Search the data below for the string "normal". Extract every line that contains it.

## begin Task material

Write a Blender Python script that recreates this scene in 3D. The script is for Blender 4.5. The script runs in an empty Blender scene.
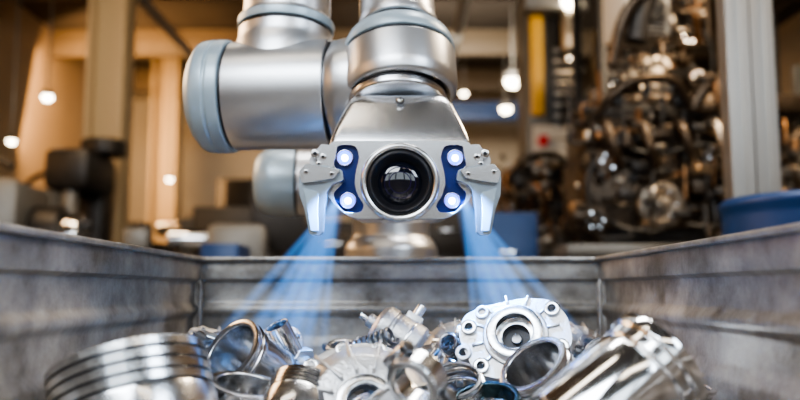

## end Task material
## begin Task material

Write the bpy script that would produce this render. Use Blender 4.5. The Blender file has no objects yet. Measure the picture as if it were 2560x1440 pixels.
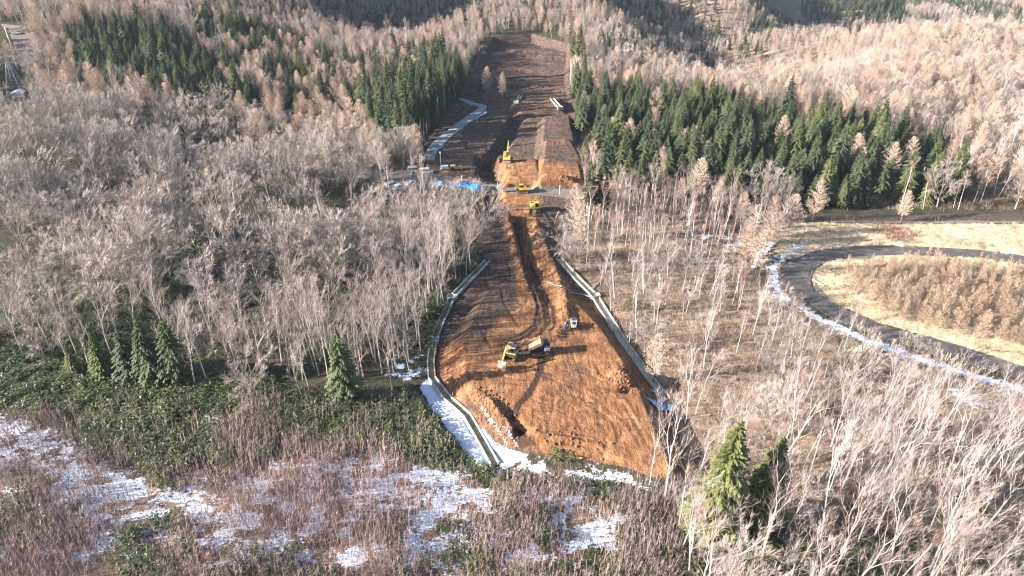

## end Task material
## begin Task material

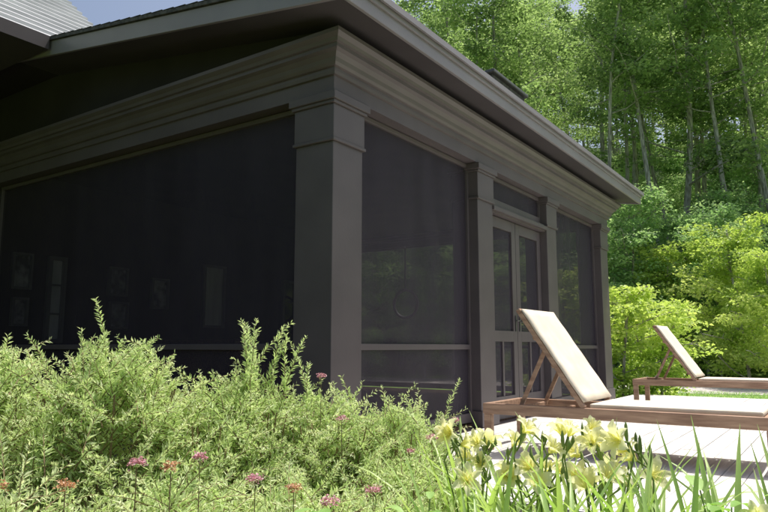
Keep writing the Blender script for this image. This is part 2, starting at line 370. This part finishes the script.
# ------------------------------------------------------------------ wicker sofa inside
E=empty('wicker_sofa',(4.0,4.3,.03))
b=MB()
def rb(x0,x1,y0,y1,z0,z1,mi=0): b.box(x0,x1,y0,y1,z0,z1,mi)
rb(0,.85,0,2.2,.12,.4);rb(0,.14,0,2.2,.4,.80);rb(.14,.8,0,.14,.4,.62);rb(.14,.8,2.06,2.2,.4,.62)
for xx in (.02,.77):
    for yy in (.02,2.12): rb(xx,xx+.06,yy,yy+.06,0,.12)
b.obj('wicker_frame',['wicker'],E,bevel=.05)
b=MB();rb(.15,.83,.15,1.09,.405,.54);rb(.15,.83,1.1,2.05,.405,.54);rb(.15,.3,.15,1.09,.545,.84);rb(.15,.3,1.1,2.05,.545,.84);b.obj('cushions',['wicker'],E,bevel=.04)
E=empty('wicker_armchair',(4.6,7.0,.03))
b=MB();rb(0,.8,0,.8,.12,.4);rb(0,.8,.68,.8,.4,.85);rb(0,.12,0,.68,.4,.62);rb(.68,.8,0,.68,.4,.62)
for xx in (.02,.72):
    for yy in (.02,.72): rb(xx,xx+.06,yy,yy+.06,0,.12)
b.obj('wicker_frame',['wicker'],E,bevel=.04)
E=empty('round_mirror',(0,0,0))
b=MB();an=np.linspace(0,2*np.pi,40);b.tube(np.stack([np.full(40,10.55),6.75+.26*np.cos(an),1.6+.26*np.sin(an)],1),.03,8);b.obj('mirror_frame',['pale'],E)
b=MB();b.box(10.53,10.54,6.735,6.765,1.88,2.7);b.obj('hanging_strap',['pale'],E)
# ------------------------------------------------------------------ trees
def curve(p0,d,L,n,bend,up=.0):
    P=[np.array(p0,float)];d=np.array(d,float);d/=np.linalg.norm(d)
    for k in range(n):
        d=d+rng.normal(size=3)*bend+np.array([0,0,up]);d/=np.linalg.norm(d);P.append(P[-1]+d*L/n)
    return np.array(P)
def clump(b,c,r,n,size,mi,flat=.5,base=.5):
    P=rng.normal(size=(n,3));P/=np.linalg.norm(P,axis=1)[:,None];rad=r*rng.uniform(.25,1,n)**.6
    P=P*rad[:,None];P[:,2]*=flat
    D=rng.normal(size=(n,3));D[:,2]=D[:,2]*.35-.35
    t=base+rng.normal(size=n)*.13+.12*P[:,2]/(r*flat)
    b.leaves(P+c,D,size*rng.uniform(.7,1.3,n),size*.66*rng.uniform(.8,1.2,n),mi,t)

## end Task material

* _Task response_:
        d=d+rng.normal(size=3)*bend+np.array([0,0,up]);d/=np.linalg.norm(d);P.append(P[-1]+d*L/n)
    P=rng.normal(size=(n,3));P/=np.linalg.norm(P,axis=1)[:,None];rad=r*rng.uniform(.25,1,n)**.6
    D=rng.normal(size=(n,3));D[:,2]=D[:,2]*.35-.35
    t=base+rng.normal(size=n)*.13+.12*P[:,2]/(r*flat)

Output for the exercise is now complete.